**SUPPLIED MATERIAL:**
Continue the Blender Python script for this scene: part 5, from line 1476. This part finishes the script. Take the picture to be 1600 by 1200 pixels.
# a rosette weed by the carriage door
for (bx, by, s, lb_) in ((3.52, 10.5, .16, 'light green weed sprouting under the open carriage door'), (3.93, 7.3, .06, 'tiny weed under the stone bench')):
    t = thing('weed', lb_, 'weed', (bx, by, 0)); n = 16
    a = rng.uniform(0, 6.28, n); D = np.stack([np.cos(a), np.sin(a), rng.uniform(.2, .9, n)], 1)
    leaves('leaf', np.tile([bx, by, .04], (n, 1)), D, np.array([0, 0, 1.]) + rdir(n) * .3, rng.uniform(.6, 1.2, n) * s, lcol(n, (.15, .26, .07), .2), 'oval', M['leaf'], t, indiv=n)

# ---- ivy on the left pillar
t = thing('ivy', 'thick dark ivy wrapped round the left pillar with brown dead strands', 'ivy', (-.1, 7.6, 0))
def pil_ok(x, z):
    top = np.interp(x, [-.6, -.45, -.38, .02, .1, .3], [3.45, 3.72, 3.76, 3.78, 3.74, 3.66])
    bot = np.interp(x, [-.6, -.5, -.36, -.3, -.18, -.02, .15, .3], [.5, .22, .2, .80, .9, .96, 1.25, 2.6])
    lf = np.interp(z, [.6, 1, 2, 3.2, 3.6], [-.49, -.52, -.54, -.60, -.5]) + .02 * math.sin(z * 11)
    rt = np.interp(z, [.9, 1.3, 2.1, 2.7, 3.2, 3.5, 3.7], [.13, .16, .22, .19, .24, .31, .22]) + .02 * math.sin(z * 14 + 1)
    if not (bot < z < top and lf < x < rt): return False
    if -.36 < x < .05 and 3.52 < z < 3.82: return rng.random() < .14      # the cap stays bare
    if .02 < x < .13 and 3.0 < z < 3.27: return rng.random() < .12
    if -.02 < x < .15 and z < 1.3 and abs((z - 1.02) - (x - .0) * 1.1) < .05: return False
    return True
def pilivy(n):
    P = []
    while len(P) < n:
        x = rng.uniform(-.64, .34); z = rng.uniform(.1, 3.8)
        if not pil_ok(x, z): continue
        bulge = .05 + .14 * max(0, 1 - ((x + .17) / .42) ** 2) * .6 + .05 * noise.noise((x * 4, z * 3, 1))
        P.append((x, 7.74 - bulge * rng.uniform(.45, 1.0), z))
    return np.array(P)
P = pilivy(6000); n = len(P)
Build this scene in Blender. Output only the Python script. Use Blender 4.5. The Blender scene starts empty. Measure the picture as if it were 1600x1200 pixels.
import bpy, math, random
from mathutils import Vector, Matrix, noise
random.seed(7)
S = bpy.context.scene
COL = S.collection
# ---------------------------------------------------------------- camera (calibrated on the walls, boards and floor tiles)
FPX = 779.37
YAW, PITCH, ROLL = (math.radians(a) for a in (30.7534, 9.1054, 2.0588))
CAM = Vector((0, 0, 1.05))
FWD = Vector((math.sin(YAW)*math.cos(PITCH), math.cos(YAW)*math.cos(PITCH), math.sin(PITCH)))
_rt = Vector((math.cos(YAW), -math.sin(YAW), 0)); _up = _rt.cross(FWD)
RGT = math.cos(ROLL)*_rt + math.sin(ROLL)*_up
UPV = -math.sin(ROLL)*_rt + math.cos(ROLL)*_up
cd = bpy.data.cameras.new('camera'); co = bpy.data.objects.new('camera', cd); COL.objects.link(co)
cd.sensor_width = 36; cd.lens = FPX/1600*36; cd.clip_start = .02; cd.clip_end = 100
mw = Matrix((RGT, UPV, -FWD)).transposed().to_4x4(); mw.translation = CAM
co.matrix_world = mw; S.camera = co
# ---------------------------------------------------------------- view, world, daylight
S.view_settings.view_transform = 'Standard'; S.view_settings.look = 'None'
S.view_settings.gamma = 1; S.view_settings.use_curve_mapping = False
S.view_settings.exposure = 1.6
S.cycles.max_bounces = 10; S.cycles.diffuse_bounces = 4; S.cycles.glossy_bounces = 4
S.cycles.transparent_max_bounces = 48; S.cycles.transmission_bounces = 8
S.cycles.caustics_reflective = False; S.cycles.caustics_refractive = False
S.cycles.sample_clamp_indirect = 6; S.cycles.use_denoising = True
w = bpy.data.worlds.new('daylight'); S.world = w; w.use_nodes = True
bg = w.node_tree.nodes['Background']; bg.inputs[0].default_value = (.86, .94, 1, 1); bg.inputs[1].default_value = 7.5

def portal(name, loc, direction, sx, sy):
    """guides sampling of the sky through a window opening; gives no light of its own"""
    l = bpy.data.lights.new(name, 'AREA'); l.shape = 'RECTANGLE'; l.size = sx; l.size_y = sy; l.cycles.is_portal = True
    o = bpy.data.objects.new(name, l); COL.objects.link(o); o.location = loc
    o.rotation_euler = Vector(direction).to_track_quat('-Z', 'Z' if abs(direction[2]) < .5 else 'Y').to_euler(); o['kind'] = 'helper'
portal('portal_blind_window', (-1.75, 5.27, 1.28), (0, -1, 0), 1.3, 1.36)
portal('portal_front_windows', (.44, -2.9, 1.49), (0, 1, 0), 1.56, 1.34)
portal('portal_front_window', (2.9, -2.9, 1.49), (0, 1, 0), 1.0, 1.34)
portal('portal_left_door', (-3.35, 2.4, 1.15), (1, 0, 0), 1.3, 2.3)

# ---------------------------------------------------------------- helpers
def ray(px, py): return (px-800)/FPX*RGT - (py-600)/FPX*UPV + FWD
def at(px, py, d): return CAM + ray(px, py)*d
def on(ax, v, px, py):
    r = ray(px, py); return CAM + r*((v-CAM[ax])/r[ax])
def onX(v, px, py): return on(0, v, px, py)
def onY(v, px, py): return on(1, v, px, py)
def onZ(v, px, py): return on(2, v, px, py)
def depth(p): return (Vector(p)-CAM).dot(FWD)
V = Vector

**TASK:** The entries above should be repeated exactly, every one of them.

**OUTPUT OF THE EXERCISE:**
Continue the Blender Python script for this scene: part 5, from line 1476. This part finishes the script. Take the picture to be 1600 by 1200 pixels.
# a rosette weed by the carriage door
for (bx, by, s, lb_) in ((3.52, 10.5, .16, 'light green weed sprouting under the open carriage door'), (3.93, 7.3, .06, 'tiny weed under the stone bench')):
    t = thing('weed', lb_, 'weed', (bx, by, 0)); n = 16
    a = rng.uniform(0, 6.28, n); D = np.stack([np.cos(a), np.sin(a), rng.uniform(.2, .9, n)], 1)
    leaves('leaf', np.tile([bx, by, .04], (n, 1)), D, np.array([0, 0, 1.]) + rdir(n) * .3, rng.uniform(.6, 1.2, n) * s, lcol(n, (.15, .26, .07), .2), 'oval', M['leaf'], t, indiv=n)

# ---- ivy on the left pillar
t = thing('ivy', 'thick dark ivy wrapped round the left pillar with brown dead strands', 'ivy', (-.1, 7.6, 0))
def pil_ok(x, z):
    top = np.interp(x, [-.6, -.45, -.38, .02, .1, .3], [3.45, 3.72, 3.76, 3.78, 3.74, 3.66])
    bot = np.interp(x, [-.6, -.5, -.36, -.3, -.18, -.02, .15, .3], [.5, .22, .2, .80, .9, .96, 1.25, 2.6])
    lf = np.interp(z, [.6, 1, 2, 3.2, 3.6], [-.49, -.52, -.54, -.60, -.5]) + .02 * math.sin(z * 11)
    rt = np.interp(z, [.9, 1.3, 2.1, 2.7, 3.2, 3.5, 3.7], [.13, .16, .22, .19, .24, .31, .22]) + .02 * math.sin(z * 14 + 1)
    if not (bot < z < top and lf < x < rt): return False
    if -.36 < x < .05 and 3.52 < z < 3.82: return rng.random() < .14      # the cap stays bare
    if .02 < x < .13 and 3.0 < z < 3.27: return rng.random() < .12
    if -.02 < x < .15 and z < 1.3 and abs((z - 1.02) - (x - .0) * 1.1) < .05: return False
    return True
def pilivy(n):
    P = []
    while len(P) < n:
        x = rng.uniform(-.64, .34); z = rng.uniform(.1, 3.8)
        if not pil_ok(x, z): continue
        bulge = .05 + .14 * max(0, 1 - ((x + .17) / .42) ** 2) * .6 + .05 * noise.noise((x * 4, z * 3, 1))
        P.append((x, 7.74 - bulge * rng.uniform(.45, 1.0), z))
    return np.array(P)
P = pilivy(6000); n = len(P)
Build this scene in Blender. Output only the Python script. Use Blender 4.5. The Blender scene starts empty. Measure the picture as if it were 1600x1200 pixels.
import bpy, math, random
from mathutils import Vector, Matrix, noise
random.seed(7)
S = bpy.context.scene
COL = S.collection
# ---------------------------------------------------------------- camera (calibrated on the walls, boards and floor tiles)
FPX = 779.37
YAW, PITCH, ROLL = (math.radians(a) for a in (30.7534, 9.1054, 2.0588))
CAM = Vector((0, 0, 1.05))
FWD = Vector((math.sin(YAW)*math.cos(PITCH), math.cos(YAW)*math.cos(PITCH), math.sin(PITCH)))
_rt = Vector((math.cos(YAW), -math.sin(YAW), 0)); _up = _rt.cross(FWD)
RGT = math.cos(ROLL)*_rt + math.sin(ROLL)*_up
UPV = -math.sin(ROLL)*_rt + math.cos(ROLL)*_up
cd = bpy.data.cameras.new('camera'); co = bpy.data.objects.new('camera', cd); COL.objects.link(co)
cd.sensor_width = 36; cd.lens = FPX/1600*36; cd.clip_start = .02; cd.clip_end = 100
mw = Matrix((RGT, UPV, -FWD)).transposed().to_4x4(); mw.translation = CAM
co.matrix_world = mw; S.camera = co
# ---------------------------------------------------------------- view, world, daylight
S.view_settings.view_transform = 'Standard'; S.view_settings.look = 'None'
S.view_settings.gamma = 1; S.view_settings.use_curve_mapping = False
S.view_settings.exposure = 1.6
S.cycles.max_bounces = 10; S.cycles.diffuse_bounces = 4; S.cycles.glossy_bounces = 4
S.cycles.transparent_max_bounces = 48; S.cycles.transmission_bounces = 8
S.cycles.caustics_reflective = False; S.cycles.caustics_refractive = False
S.cycles.sample_clamp_indirect = 6; S.cycles.use_denoising = True
w = bpy.data.worlds.new('daylight'); S.world = w; w.use_nodes = True
bg = w.node_tree.nodes['Background']; bg.inputs[0].default_value = (.86, .94, 1, 1); bg.inputs[1].default_value = 7.5

def portal(name, loc, direction, sx, sy):
    """guides sampling of the sky through a window opening; gives no light of its own"""
    l = bpy.data.lights.new(name, 'AREA'); l.shape = 'RECTANGLE'; l.size = sx; l.size_y = sy; l.cycles.is_portal = True
    o = bpy.data.objects.new(name, l); COL.objects.link(o); o.location = loc
    o.rotation_euler = Vector(direction).to_track_quat('-Z', 'Z' if abs(direction[2]) < .5 else 'Y').to_euler(); o['kind'] = 'helper'
portal('portal_blind_window', (-1.75, 5.27, 1.28), (0, -1, 0), 1.3, 1.36)
portal('portal_front_windows', (.44, -2.9, 1.49), (0, 1, 0), 1.56, 1.34)
portal('portal_front_window', (2.9, -2.9, 1.49), (0, 1, 0), 1.0, 1.34)
portal('portal_left_door', (-3.35, 2.4, 1.15), (1, 0, 0), 1.3, 2.3)

# ---------------------------------------------------------------- helpers
def ray(px, py): return (px-800)/FPX*RGT - (py-600)/FPX*UPV + FWD
def at(px, py, d): return CAM + ray(px, py)*d
def on(ax, v, px, py):
    r = ray(px, py); return CAM + r*((v-CAM[ax])/r[ax])
def onX(v, px, py): return on(0, v, px, py)
def onY(v, px, py): return on(1, v, px, py)
def onZ(v, px, py): return on(2, v, px, py)
def depth(p): return (Vector(p)-CAM).dot(FWD)
V = Vector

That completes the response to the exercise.